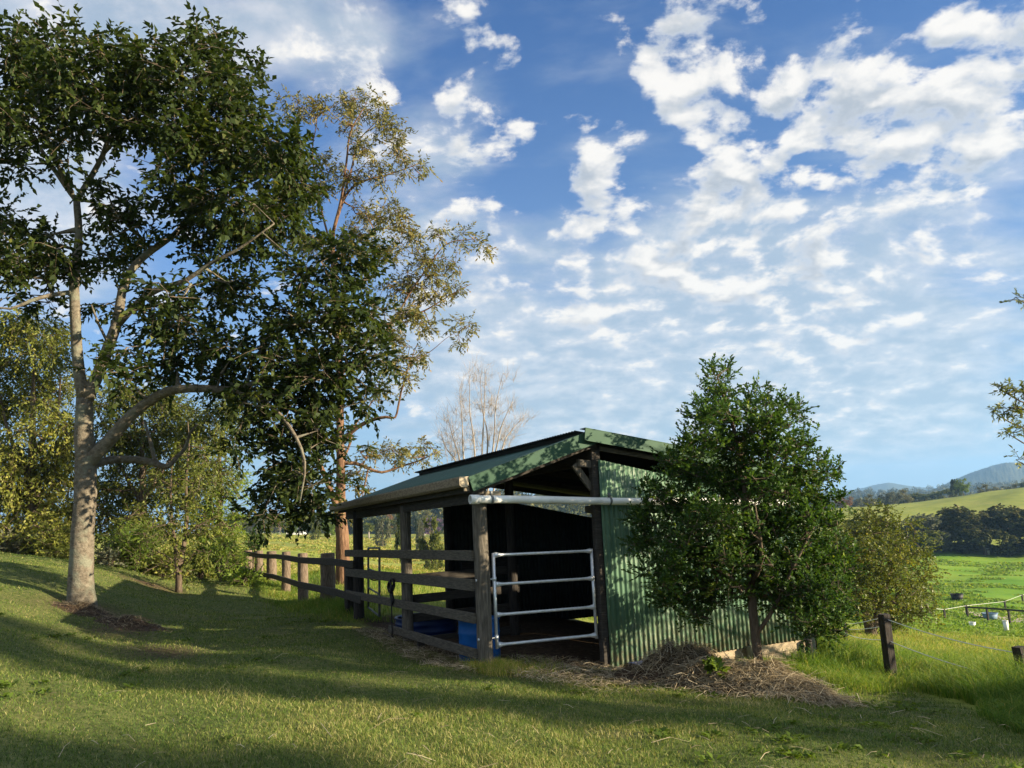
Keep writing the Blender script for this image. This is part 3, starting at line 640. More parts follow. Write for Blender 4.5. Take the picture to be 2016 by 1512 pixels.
so = mesh_obj('straw', V, F_, MT['straw'], hp, False, {'tint': T}); so['kind'] = 'stuff'
# loose straw trodden around the doorway and strewn over the lawn
sx, sy = [], []
for n, s0, s1, t0, t1 in ((2600, .0, 2.2, -1.3, .4), (1500, -.6, .1, -.4, 4.0), (700, .2, 3, -2, -.2)):
    s = r_.uniform(s0, s1, n); t = r_.uniform(t0, t1, n); q = C0[:2]+s[:, None]*B[:2]+t[:, None]*A[:2]; sx.append(q[:, 0]); sy.append(q[:, 1])
n = 420; th = r_.uniform(-.6, .6, n); rr = r_.uniform(4.6, 12, n); sx.append(rr*np.sin(th)); sy.append(rr*np.cos(th))
sx = np.concatenate(sx); sy = np.concatenate(sy)
V, F_, T = strands(len(sx), sx, sy, ground(sx, sy)+.02+r_.uniform(0, .03, len(sx)), .1, .0022, 9, .15, .15)
tag(mesh_obj('loose_straw', V, F_, MT['straw'], None, False, {'tint': T}), 'loose straw strewn in the shelter doorway and on the lawn', 'straw', None, 'stuff')
# small mulch piles by the big tree
for (u, v, rx, ry, h, lab) in ((262, 1238, .6, .42, .16, 'low pile of brown mulch on the lawn right of the big tree'), (168, 1206, .55, .5, .12, 'ring of brown mulch round the foot of the big grey tree')):
    c = hit(u, v); t = thing('mulch_pile', lab, 'mulch pile', tuple(c)); gx, gy = np.meshgrid(np.linspace(-1.1, 1.1, 36), np.linspace(-1.1, 1.1, 36), indexing='ij')
    X, Y = c[0]+gx*rx, c[1]+gy*ry; Z = ground(X.ravel(), Y.ravel()).reshape(X.shape)+h*np.exp(-(gx**2+gy**2)*2.2)*(1+.35*np.sin(X*13)*np.sin(Y*15))-.02
    m = MB(); m.grid(np.stack([X, Y, Z], -1)[:, ::-1]); build('mound', m, MT['soil'], t, True)
    n = 500; a = r_.normal(0, .45, n)*rx; b = r_.normal(0, .45, n)*ry; V, F_, T = strands(n, c[0]+a, c[1]+b, ground(c[0]+a, c[1]+b)+h*np.exp(-((a/rx)**2+(b/ry)**2)*2.2)+.01, .07, .003, int(u), .3, .2)
    mesh_obj('mulch_chips', V, F_, MT['straw'], t, False, {'tint': T*.45})['kind'] = 'stuff'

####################

> [EXERCISE AIM]:
Omit every picture while copying the listing above exactly.

> [TASK RESULT]:
Keep writing the Blender script for this image. This is part 3, starting at line 640. More parts follow. Write for Blender 4.5. Take the picture to be 2016 by 1512 pixels.
so = mesh_obj('straw', V, F_, MT['straw'], hp, False, {'tint': T}); so['kind'] = 'stuff'
# loose straw trodden around the doorway and strewn over the lawn
sx, sy = [], []
for n, s0, s1, t0, t1 in ((2600, .0, 2.2, -1.3, .4), (1500, -.6, .1, -.4, 4.0), (700, .2, 3, -2, -.2)):
    s = r_.uniform(s0, s1, n); t = r_.uniform(t0, t1, n); q = C0[:2]+s[:, None]*B[:2]+t[:, None]*A[:2]; sx.append(q[:, 0]); sy.append(q[:, 1])
n = 420; th = r_.uniform(-.6, .6, n); rr = r_.uniform(4.6, 12, n); sx.append(rr*np.sin(th)); sy.append(rr*np.cos(th))
sx = np.concatenate(sx); sy = np.concatenate(sy)
V, F_, T = strands(len(sx), sx, sy, ground(sx, sy)+.02+r_.uniform(0, .03, len(sx)), .1, .0022, 9, .15, .15)
tag(mesh_obj('loose_straw', V, F_, MT['straw'], None, False, {'tint': T}), 'loose straw strewn in the shelter doorway and on the lawn', 'straw', None, 'stuff')
# small mulch piles by the big tree
for (u, v, rx, ry, h, lab) in ((262, 1238, .6, .42, .16, 'low pile of brown mulch on the lawn right of the big tree'), (168, 1206, .55, .5, .12, 'ring of brown mulch round the foot of the big grey tree')):
    c = hit(u, v); t = thing('mulch_pile', lab, 'mulch pile', tuple(c)); gx, gy = np.meshgrid(np.linspace(-1.1, 1.1, 36), np.linspace(-1.1, 1.1, 36), indexing='ij')
    X, Y = c[0]+gx*rx, c[1]+gy*ry; Z = ground(X.ravel(), Y.ravel()).reshape(X.shape)+h*np.exp(-(gx**2+gy**2)*2.2)*(1+.35*np.sin(X*13)*np.sin(Y*15))-.02
    m = MB(); m.grid(np.stack([X, Y, Z], -1)[:, ::-1]); build('mound', m, MT['soil'], t, True)
    n = 500; a = r_.normal(0, .45, n)*rx; b = r_.normal(0, .45, n)*ry; V, F_, T = strands(n, c[0]+a, c[1]+b, ground(c[0]+a, c[1]+b)+h*np.exp(-((a/rx)**2+(b/ry)**2)*2.2)+.01, .07, .003, int(u), .3, .2)
    mesh_obj('mulch_chips', V, F_, MT['straw'], t, False, {'tint': T*.45})['kind'] = 'stuff'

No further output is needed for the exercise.